Say I am a long a 10Y US govt. bond and short (i.e., pay fixed) a 10Y US IRS. The swap spread moves, for example, from -0.25 to -0.3. What do I need to calculate P&L (approximately)?
Are such swap spread trades typically made duration neutral by weighting appropriately according to the duration of the two legs?
I'm new to relative-value/swap spreads so would appreciate any relevant information and links.
Thanks, V
The fundamental underlying PnL you have is PnL on a bond and PnL on a swap, but you can choose to arbitrarily allocate this in different perspectives.
Say you have the following DV01s: Bond +102, Swap -99, and say the market movements are: Bond +2bp, Swap: +1.7bp. The corresponding PnLs are: Bond +204, Swap -168, Total: +36.

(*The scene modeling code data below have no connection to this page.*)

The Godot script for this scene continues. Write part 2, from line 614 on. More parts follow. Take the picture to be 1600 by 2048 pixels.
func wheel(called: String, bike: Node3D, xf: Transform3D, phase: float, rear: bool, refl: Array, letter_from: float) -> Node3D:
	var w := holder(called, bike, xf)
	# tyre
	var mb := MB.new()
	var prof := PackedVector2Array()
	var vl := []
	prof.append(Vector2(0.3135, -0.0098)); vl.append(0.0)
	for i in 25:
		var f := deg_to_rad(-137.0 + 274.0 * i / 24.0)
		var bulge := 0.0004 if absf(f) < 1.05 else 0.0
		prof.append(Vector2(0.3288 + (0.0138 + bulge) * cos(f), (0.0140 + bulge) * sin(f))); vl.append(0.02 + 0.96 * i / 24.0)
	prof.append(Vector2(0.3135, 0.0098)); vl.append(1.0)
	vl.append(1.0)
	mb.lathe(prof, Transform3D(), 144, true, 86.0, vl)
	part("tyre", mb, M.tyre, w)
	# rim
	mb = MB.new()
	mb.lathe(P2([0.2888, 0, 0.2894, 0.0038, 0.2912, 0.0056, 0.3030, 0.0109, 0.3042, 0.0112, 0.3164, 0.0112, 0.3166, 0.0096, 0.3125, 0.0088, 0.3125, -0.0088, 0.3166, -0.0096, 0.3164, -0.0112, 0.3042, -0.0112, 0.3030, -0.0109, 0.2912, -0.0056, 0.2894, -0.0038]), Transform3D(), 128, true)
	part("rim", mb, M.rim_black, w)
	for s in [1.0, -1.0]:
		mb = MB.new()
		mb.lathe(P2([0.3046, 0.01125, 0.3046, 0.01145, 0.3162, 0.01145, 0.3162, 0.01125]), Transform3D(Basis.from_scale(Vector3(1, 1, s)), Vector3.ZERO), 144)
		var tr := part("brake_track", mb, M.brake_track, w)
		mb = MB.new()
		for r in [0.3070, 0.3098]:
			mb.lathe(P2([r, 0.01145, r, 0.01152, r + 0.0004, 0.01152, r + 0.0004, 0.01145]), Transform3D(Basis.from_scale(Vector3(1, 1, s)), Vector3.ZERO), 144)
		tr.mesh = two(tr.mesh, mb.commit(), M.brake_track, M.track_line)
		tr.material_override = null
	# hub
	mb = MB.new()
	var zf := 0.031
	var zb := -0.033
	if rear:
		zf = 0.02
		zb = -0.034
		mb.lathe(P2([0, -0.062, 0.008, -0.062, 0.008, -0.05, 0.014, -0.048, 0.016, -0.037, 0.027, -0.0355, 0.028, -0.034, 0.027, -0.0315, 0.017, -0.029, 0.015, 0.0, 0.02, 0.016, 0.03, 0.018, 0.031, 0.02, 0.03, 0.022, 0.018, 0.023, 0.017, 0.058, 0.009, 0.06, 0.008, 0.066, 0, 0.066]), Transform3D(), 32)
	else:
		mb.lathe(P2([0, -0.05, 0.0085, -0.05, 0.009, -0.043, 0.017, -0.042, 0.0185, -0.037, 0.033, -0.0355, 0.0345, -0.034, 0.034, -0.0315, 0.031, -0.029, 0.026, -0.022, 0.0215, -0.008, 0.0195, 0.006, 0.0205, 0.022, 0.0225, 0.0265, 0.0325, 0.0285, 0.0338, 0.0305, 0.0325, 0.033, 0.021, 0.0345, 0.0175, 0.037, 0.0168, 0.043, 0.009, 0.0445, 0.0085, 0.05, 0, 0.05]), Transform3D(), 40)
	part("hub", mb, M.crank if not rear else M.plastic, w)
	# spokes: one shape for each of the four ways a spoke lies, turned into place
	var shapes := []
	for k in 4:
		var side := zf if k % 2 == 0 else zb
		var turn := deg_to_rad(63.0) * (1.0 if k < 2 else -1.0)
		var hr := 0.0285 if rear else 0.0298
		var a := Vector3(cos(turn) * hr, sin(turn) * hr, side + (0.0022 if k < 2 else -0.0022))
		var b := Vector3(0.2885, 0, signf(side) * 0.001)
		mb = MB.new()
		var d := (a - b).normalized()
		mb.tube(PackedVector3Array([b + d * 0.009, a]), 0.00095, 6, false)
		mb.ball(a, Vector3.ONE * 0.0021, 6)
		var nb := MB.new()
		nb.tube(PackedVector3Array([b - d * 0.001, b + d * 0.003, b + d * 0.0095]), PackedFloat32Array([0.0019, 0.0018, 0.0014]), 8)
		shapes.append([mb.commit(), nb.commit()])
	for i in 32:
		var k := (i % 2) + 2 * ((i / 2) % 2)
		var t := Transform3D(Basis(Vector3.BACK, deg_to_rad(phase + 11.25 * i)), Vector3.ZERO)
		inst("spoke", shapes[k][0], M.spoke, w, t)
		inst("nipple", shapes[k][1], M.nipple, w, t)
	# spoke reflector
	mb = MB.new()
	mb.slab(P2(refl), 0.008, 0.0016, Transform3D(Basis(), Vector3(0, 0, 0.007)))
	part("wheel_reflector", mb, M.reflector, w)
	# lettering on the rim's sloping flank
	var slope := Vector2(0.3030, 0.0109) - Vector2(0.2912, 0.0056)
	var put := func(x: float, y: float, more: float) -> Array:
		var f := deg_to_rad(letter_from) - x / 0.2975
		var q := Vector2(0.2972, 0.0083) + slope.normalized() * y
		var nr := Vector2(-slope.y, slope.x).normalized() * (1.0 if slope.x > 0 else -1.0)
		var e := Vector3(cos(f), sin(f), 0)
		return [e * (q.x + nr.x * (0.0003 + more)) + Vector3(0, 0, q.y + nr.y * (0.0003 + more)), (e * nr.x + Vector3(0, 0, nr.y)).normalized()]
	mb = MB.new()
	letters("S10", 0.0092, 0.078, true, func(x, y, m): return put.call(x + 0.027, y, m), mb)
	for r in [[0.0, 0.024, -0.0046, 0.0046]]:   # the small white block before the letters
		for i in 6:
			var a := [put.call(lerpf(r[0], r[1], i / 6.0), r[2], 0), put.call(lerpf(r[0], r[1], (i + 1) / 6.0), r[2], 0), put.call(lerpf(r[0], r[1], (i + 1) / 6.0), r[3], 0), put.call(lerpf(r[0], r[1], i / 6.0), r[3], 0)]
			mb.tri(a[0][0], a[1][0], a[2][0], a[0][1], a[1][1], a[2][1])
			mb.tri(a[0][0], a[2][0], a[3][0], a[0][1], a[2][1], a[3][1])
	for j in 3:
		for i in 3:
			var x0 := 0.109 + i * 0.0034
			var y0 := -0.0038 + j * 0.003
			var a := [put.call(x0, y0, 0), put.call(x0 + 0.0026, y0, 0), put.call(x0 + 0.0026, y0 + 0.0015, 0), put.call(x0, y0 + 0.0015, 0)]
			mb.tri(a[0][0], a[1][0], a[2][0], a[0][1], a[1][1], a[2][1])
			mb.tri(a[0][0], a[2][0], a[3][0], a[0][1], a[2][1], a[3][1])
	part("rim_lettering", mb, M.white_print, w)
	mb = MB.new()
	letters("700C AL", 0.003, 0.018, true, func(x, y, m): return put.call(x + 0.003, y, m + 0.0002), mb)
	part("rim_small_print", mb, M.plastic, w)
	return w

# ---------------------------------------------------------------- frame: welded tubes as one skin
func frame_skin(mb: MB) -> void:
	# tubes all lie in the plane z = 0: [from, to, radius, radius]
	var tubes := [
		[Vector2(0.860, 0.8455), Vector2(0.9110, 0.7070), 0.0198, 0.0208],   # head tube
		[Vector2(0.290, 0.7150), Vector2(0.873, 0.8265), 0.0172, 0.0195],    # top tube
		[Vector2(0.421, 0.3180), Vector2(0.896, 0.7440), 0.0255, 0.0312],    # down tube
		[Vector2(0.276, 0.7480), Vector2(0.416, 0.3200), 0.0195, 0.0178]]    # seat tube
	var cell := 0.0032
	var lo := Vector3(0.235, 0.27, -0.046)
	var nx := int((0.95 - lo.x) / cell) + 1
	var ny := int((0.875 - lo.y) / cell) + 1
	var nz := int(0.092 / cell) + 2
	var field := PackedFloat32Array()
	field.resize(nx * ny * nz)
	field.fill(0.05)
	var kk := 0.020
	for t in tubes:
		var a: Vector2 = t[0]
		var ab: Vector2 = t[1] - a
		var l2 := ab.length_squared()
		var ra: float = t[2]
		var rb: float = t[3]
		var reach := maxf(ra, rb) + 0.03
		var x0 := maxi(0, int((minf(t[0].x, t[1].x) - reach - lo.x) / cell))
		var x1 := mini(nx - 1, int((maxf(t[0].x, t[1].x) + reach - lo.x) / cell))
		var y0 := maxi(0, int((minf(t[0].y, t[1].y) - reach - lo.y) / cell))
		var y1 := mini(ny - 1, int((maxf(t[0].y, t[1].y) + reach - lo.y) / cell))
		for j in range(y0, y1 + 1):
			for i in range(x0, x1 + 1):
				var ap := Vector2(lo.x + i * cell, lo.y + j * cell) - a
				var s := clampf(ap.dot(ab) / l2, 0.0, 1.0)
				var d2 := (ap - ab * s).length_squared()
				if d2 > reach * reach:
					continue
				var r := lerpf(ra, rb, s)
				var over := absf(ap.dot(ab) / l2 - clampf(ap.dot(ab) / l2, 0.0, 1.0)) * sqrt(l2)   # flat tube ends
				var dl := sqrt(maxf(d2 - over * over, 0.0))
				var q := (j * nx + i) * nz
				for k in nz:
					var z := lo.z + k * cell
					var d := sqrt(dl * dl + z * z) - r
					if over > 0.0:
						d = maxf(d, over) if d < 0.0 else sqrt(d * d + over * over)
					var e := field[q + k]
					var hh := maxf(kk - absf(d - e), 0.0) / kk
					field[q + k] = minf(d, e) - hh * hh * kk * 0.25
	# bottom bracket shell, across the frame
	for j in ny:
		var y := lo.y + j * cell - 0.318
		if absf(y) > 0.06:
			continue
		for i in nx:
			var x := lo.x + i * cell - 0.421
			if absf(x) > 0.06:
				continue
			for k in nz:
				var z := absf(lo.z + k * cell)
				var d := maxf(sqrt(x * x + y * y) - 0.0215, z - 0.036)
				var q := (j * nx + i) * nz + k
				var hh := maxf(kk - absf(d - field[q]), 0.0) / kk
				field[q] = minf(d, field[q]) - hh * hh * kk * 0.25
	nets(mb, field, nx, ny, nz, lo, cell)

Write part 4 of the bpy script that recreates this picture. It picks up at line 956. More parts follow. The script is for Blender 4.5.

Your question thus becomes how do you allocate this PnL to a "swapspread" instrument. Let me give you a mathematical representation...
Risk: $\begin{bmatrix} Bond \\ Swap \end{bmatrix} = \begin{bmatrix} 1 & 0 \\ 0 & 1 \\ \end{bmatrix} \begin{bmatrix} +102 \\ -99 \end{bmatrix}$, Change: $\begin{bmatrix} Bond \\ Swap \end{bmatrix} = \begin{bmatrix} 1 & 0 \\ 0 & 1 \\ \end{bmatrix} \begin{bmatrix} +2.0 \\ +1.7 \end{bmatrix}$
Total PnL = $Risk \cdot Change = \begin{bmatrix} +102 \\ -99 \end{bmatrix} \cdot \begin{bmatrix} +2.0 \\ +1.7 \end{bmatrix} = \sum \begin{bmatrix} +204 \\ -168.3 \end{bmatrix}= +35.7$
This model attributes all bond risk to swapspread and any residual is allocated to swap delta.
Risk: $\begin{bmatrix} Swapspd \\ Swap \end{bmatrix} = \begin{bmatrix} 1 & 0 \\ 1 & 1 \\ \end{bmatrix} \begin{bmatrix} +102 \\ -99 \end{bmatrix}$, Change: $\begin{bmatrix} Swapspd \\ Swap \end{bmatrix} = \begin{bmatrix} 1 & -1 \\ 0 & 1 \\ \end{bmatrix} \begin{bmatrix} +2.0 \\ +1.7 \end{bmatrix}$
Total PnL = $Risk \cdot Change = \begin{bmatrix} +102 \\ +3 \end{bmatrix} \cdot \begin{bmatrix} +0.3 \\ +1.7 \end{bmatrix} = \sum \begin{bmatrix} +30.6 \\ +5.1 \end{bmatrix} = +35.7$
This model attributes all swap risk to swapspread and any residual is allocated to bond delta.
Risk: $\begin{bmatrix} Bond \\ Swapspd \end{bmatrix} = \begin{bmatrix} 1 & 1 \\ 0 & -1 \\ \end{bmatrix} \begin{bmatrix} +102 \\ -99 \end{bmatrix}$, Change: $\begin{bmatrix} Swapspd \\ Swap \end{bmatrix} = \begin{bmatrix} 1 & 0 \\ 1 & -1 \\ \end{bmatrix} \begin{bmatrix} +2.0 \\ +1.7 \end{bmatrix}$
Total PnL = $Risk \cdot Change = \begin{bmatrix} +3 \\ +99 \end{bmatrix} \cdot \begin{bmatrix} +2 \\ +0.3 \end{bmatrix} = \sum \begin{bmatrix} +6.0 \\ +29.7 \end{bmatrix} = +35.7$
Therefore depending upon your perspective (and each one is equally valid) you attain different numbers. As a swap trader I employed the second one, but I sat next to bond traders who preferred the third option, primarily since the outright delta is expressed in the native liquid hedge of the product traded. As for your question specifically about swapspreads - yes they are attempted to be duration neutral but due to different types of risk measure this can be quite nuanced how to actually do this right.
Note calculating bond DV01 and including more bonds and swaps in your model makes it more complicated but completely do-able. A good reference for this kind of model building is Darbyshire: Pricing and Trading Interest Rate Derivatives.